O que você acha que mudou no seu processo de escrita ao longo dos anos? O que você diria a si mesma se pudesse voltar à escrita de seus primeiros textos?
A principal coisa que mudou foi o entendimento e a aceitação dessa irregularidade que comentei. Antes escrever era mais sofrido; hoje, é menos. De resto, eu continuo funcionando basicamente do mesmo jeito. Comecei a fazer oficinas literárias aos 14 anos, e talvez isso tenha moldado uma forma de trabalhar que me acompanha até hoje.
Agora, em relação ao conselho que eu daria para aquela aspirante a escritora de anos atrás… Eu acho que diria para ela que efeitos de linguagem são legais, experimentar os limites da linguagem é bacana, mas é preciso ter cuidado para o texto não ficar artificioso. Quando leio algumas coisas que escrevi naquela época, acho alguns textos pouco naturais; nota-se muito a mão da autora ali.
Que projeto você gostaria de fazer, mas ainda não começou? Que livro você gostaria de ler e ele ainda não existe?
Há um projeto pelo qual nutro imenso carinho, mas não sei se algum dia o farei, de fato. Minha avó estava com Alzheimer avançado quando morreu, passou anos numa condição de consciência bastante prejudicada. Ela sempre me contava como conheceu o meu avô, mas, no fim da vida, começou a alterar essa história, misturar eventos, até finalmente não entender mais o que eu estava perguntando.
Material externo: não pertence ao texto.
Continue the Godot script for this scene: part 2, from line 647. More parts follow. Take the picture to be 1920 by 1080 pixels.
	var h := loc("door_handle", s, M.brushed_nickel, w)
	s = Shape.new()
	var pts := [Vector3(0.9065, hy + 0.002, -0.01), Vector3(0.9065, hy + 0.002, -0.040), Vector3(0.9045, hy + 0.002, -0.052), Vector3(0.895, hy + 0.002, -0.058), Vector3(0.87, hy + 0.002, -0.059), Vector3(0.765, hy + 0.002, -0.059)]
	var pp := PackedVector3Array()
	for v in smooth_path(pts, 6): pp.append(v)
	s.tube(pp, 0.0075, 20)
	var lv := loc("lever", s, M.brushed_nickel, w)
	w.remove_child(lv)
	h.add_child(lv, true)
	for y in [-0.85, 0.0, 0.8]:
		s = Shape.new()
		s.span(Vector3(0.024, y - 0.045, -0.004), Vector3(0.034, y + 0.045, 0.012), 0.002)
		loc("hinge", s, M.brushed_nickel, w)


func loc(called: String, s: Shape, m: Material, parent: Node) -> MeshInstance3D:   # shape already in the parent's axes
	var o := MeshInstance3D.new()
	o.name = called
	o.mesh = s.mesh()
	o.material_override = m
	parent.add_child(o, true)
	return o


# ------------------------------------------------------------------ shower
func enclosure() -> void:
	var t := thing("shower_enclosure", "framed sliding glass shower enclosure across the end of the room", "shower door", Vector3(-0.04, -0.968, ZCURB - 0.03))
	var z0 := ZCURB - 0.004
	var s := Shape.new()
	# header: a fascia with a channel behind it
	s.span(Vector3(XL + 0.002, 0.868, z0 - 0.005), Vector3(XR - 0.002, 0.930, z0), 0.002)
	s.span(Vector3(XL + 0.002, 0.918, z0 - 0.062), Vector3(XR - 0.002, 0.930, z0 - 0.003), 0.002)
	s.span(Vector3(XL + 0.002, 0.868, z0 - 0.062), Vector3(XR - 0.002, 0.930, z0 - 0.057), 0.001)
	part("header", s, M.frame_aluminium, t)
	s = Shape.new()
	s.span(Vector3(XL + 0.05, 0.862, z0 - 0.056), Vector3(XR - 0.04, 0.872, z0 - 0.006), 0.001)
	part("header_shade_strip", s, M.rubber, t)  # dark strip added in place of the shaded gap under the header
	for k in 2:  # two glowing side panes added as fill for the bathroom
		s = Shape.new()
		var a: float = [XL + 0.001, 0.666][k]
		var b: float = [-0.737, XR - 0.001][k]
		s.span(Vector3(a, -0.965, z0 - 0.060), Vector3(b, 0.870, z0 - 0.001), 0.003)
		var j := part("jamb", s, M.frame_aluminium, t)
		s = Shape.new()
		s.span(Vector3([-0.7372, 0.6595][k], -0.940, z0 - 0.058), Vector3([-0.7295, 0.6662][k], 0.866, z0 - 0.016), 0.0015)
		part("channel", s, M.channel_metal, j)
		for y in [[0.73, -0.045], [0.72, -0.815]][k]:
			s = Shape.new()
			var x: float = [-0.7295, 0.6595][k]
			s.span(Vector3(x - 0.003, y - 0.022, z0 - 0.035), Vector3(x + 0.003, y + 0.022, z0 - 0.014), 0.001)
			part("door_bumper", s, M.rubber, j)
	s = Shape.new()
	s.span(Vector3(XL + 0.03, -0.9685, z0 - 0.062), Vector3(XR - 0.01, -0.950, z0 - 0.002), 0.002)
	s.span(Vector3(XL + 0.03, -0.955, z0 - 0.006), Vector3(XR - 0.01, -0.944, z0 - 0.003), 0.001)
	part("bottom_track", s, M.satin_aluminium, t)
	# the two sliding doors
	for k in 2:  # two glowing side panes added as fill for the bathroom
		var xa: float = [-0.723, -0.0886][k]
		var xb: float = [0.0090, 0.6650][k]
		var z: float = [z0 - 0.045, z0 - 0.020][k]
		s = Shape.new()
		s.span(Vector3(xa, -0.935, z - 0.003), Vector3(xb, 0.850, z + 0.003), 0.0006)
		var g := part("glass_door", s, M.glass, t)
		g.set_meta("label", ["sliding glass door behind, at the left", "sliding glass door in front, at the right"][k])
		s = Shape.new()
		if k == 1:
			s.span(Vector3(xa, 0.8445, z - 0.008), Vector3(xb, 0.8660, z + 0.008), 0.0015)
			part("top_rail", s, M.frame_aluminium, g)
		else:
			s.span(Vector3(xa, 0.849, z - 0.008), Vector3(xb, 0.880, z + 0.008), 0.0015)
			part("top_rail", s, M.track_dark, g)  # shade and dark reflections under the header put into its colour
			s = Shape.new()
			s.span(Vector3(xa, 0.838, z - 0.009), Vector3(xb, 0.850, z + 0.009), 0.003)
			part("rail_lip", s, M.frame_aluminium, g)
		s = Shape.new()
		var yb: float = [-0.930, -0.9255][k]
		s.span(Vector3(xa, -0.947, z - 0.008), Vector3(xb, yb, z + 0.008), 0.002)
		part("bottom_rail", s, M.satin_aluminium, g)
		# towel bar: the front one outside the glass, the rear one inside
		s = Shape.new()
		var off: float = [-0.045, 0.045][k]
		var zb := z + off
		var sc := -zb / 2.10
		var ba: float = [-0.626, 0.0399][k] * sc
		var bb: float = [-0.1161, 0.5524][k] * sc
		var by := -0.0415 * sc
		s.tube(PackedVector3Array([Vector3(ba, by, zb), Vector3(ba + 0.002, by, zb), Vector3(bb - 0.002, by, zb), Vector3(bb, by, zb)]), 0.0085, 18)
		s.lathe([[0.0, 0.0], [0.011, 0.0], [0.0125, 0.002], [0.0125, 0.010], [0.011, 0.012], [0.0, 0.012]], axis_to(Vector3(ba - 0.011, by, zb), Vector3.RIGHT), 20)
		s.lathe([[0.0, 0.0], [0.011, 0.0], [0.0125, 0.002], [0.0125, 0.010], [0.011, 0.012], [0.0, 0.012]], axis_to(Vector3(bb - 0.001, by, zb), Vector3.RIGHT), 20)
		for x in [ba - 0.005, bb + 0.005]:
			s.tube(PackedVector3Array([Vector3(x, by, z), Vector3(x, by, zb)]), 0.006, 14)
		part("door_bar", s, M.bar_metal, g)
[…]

Eu tenho algumas gravações de conversas que tive com ela nessa época, todas partindo da mesma pergunta: “Vó, como você conheceu o meu avô?”. Penso que caso conseguisse trabalhar com elas poderia criar um livro muito significativo – se não para todos os leitores, pelo menos para mim e para a minha família. Mas a tarefa de honrar essa memória tão vívida e sutil e complexa ainda me parece longe das minhas capacidades. Como se fosse algo sublime e eu não tivesse altura para tocar. Eu adoraria ler esse livro. Quem sabe um dia não consigo fazê-lo existir?